In a press statement, Chow described the collaboration as an effort to “launch a pioneering new franchise for the next generation,” signaling that this is not envisioned as a one-off series, but a scalable IP platform.
HYBE America’s Entrace
HYBE America is the U.S. subsidiary of HYBE, the global entertainment company behind acts such as BTS, SEVENTEEN, ENHYPEN, and LE SSERAFIM.
What HYBE brings to the table isn’t just music production—it’s a proven system for:
- Developing artists as long-term IP
- Integrating narrative, music, fandom, and live performance
- Extending stories across platforms and formats
By partnering with Chow, HYBE America gains access to a creator who already understands how to cultivate emotional investment at scale—particularly among Gen Z audiences accustomed to discovering stories through feeds rather than networks.
Implications for K-Pop, Streaming, and the Creator Economy
This partnership signals several broader shifts.
First, it reflects how K-pop storytelling is moving beyond biography-based idol narratives toward fictionalized, character-driven universes that can incubate music acts before they exist in the real world.
Second, it underscores Netflix’s continued interest in music-driven scripted content that can live simultaneously as television, fandom, and performance—an area where K-pop companies have decades of structural experience.
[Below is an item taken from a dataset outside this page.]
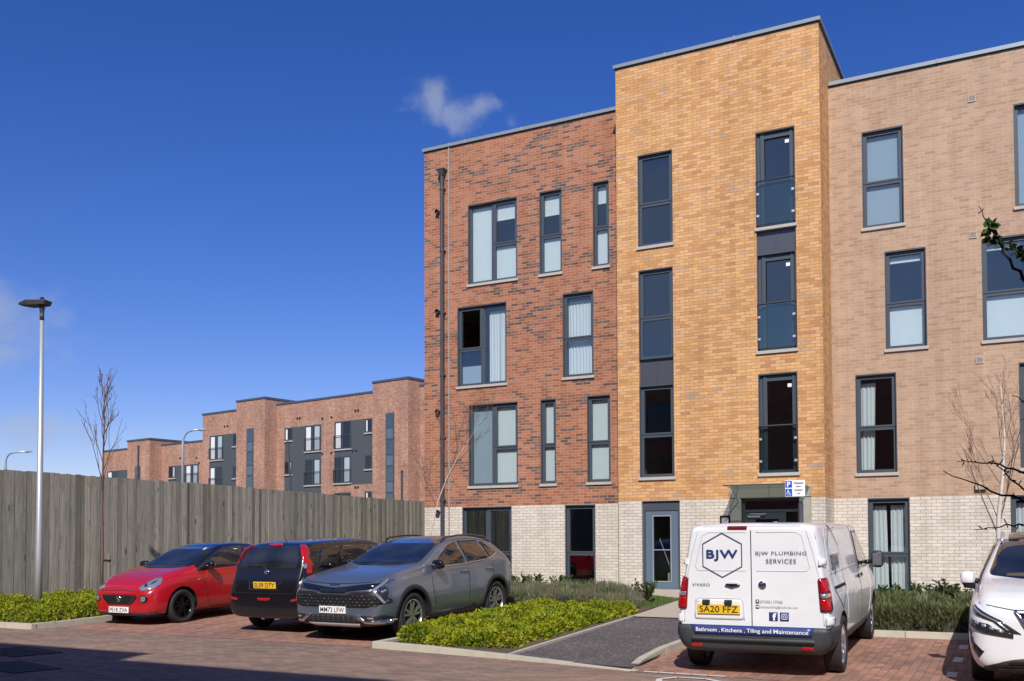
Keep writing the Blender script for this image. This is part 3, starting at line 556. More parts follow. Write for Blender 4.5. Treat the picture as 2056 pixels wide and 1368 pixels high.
def juliet(x0, x1, z0, z1):
    w = window(x0, x1, z0, z1, YT, cols=((0, 1, None),)); zt = z0 + 1.06
    FB().box(x0 + .10, x0 + .19, YT + .06, YT + .086, z0 + .02, z1 - .03).box(x1 - .13, x1 - .07, YT + .06, YT + .086, z0 + .02, z1 - .03).box(x0 + .19, x1 - .13, YT + .06, YT + .086, z1 - .17, z1 - .10).build('sash', M['frame'], w)
    FB().box(x1 - .24, x1 - .15, YT + .095, YT + .1, z1 - .33, z1 - .25).build('sticker', M['white'], w)
    bo = FB().box(x0 + .035, x1 - .035, YT - .035, YT - .023, z0 + .06, zt).build('balcony_glass', M['tint_glass'])
    b = FB(); b.tube([(x0 + .01, YT - .03, zt + .02), (x1 - .01, YT - .03, zt + .02)], .022, 8); b.build('rail', M['frame_dark'], bo)
    for xx in (x0 + .02, x1 - .02): FB().box(xx - .014, xx + .014, YT - .02, YT + .08, z0 + .05, zt).build('post', M['frame_dark'], bo)
    for xx in (x0 + .05, x1 - .05):
        for zz in (z0 + .27, zt - .28): FB().box(xx - .03, xx + .03, YT - .048, YT - .012, zz - .025, zz + .025).build('clamp', M['steel'], bo)
juliet(-5.44, -4.54, 8.80, 11.05); juliet(-5.44, -4.55, 5.93, 8.185); juliet(-5.44, -4.55, 3.11, 5.40)
# the stair-core door with its tall narrow pane
def ring(b, x0, x1, z0, z1, px0, px1, pz0, pz1, y0, y1): b.box(x0, px0, y0, y1, z0, z1).box(px1, x1, y0, y1, z0, z1).box(px0, px1, y0, y1, z0, pz0).box(px0, px1, y0, y1, pz1, z1)
b = FB(); ring(b, -8.30, -7.34, .36, 2.53, -8.23, -7.41, .38, 2.30, YT + .06, YT + .16); b.box(-8.23, -7.41, YT + .055, YT + .15, 2.30, 2.35)
fr_ = b.build('door_frame', M['frame']); FB().box(-8.23, -7.41, YT + .10, YT + .105, 2.35, 2.47).build('pane', M['glass'], fr_)
b = FB(); ring(b, -8.225, -7.415, .38, 2.298, -8.03, -7.60, .60, 2.16, YT + .075, YT + .13); d_ = b.build('door', M['door_blue']); d_['label'] = 'slate blue stair door with one tall narrow pane'
FB().box(-8.03, -7.60, YT + .10, YT + .106, .60, 2.16).build('pane', M['glass'], d_)
b = FB(); ring(b, -8.05, -7.58, .58, 2.18, -8.03, -7.60, .60, 2.16, YT + .068, YT + .08); b.box(-8.03, -7.60, YT + .085, YT + .095, 1.34, 1.36); b.build('bead', M['steel'], d_)
b = FB(); b.tube([(-8.02, YT + .5, 1.62), (-7.74, YT + .5, .88), (-7.62, YT + .5, .86)], .012, 6); b.build('handrail', M['steel'])
FB().box(-7.80, -7.62, YT + .45, YT + .6, .58, .78).build('step', M['sill'])
FB().box(-8.55, -7.2, YT - .22, YT + .1, .30, .372).build('threshold', M['slab'], bevel=.01)
# entrance: concrete surround, glass canopy, door with transom and sidelight
b = FB(); b.box(-6.10, -5.85, YT - .09, YT + .15, .3, 2.545).box(-4.53, -4.28, YT - .09, YT + .15, .3, 2.545).box(-6.10, -4.28, YT - .09, YT + .15, 2.55, 2.79); b.build('door_surround', M['concrete'], bevel=.008)
b = FB()
for z in (1.9, 2.545): b.box(-6.105, -5.845, YT - .094, YT - .05, z - .006, z + .004).box(-4.535, -4.275, YT - .094, YT - .05, z - .006, z + .004)
for x in (-5.2,): b.box(x - .004, x + .004, YT - .094, YT - .05, 2.55, 2.79)
b.build('surround_joint', M['frame_dark'])
b = FB(); ring(b, -5.85, -4.53, .36, 2.54, -5.79, -4.59, .38, 2.48, YT + .06, YT + .16); b.box(-5.79, -4.59, YT + .055, YT + .15, 2.22, 2.28).box(-4.92, -4.86, YT + .06, YT + .15, .38, 2.22); fr_ = b.build('door_frame', M['frame'])
FB().box(-5.79, -4.59, YT + .10, YT + .105, 2.28, 2.48).build('pane', M['glass'], fr_); FB().box(-4.86, -4.59, YT + .10, YT + .105, .38, 2.22).build('pane', M['glass'], fr_)
b = FB(); ring(b, -5.785, -4.925, .38, 2.215, -5.56, -5.02, .6, 2.06, YT + .07, YT + .13); d_ = b.build('door', M['frame']); d_['label'] = 'grey main entrance door with a glazed panel'
FB().box(-5.56, -5.02, YT + .1, YT + .105, .6, 2.06).build('pane', M['glass'], d_); FB().box(-5.15, -5.05, YT + .09, YT + .095, 1.92, 2.0).build('sticker', M['white'], d_)
FB().box(-5.72, -5.44, YT + .02, YT + .07, 2.10, 2.15).box(-5.66, -5.30, YT - .02, YT + .005, 2.17, 2.19).tube([(-5.6, YT + .04, 2.14), (-5.3, YT - .01, 2.18)], .01, 6).build('door_closer', M['steel'], d_)
b = FB(); b.hexa([(-6.02, YT - .93, 2.79), (-4.30, YT - .93, 2.79), (-4.30, YT - .092, 2.755), (-6.02, YT - .092, 2.755), (-6.02, YT - .93, 2.81), (-4.30, YT - .93, 2.81), (-4.30, YT - .092, 2.775), (-6.02, YT - .092, 2.775)])
cn = b.build('canopy', M['canopy_glass'])
b = FB()
for x in (-5.9, -4.45):
    b = FB(); b.tube([(x, YT - .1, 2.45), (x, YT - .35, 2.58), (x, YT - .80, 2.78)], .018, 6); b.box(x - .03, x + .03, YT - .11, YT - .09, 2.35, 2.75); b.hexa([(x - .008, YT - .78, 2.775), (x + .008, YT - .78, 2.775), (x + .008, YT - .1, 2.74), (x - .008, YT - .1, 2.74), (x - .008, YT - .78, 2.79), (x + .008, YT - .78, 2.79), (x + .008, YT - .1, 2.755), (x - .008, YT - .1, 2.755)])
    b.build('bracket', M['steel'], cn)
b = FB(); b.box(-6.03, -4.29, YT - .945, YT - .925, 2.785, 2.815); b.build('edge_trim', M['frame'], cn)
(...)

Finally, it highlights a changing power dynamic in entertainment development. Creators like Chow are no longer being “adapted” into traditional media. They are entering as architects—bringing audiences, narrative fluency, and platform-native instincts with them.
What Comes Next
As of this writing, the Netflix series has no confirmed release date or cast announcements, and production is still in its early stages. But even in its pre-launch phase, the project stands as a case study in how global entertainment is being reshaped.
Alan Chikin Chow’s trajectory—from one-minute Shorts to executive producer on a K-pop series—illustrates a larger truth about the current moment: storytelling no longer has a single starting point. It can begin anywhere, scale everywhere, and, in the right hands, move seamlessly between platforms without losing coherence.
In that sense, this project isn’t just a career milestone for Chow. It’s a preview of where pop culture development is headed next.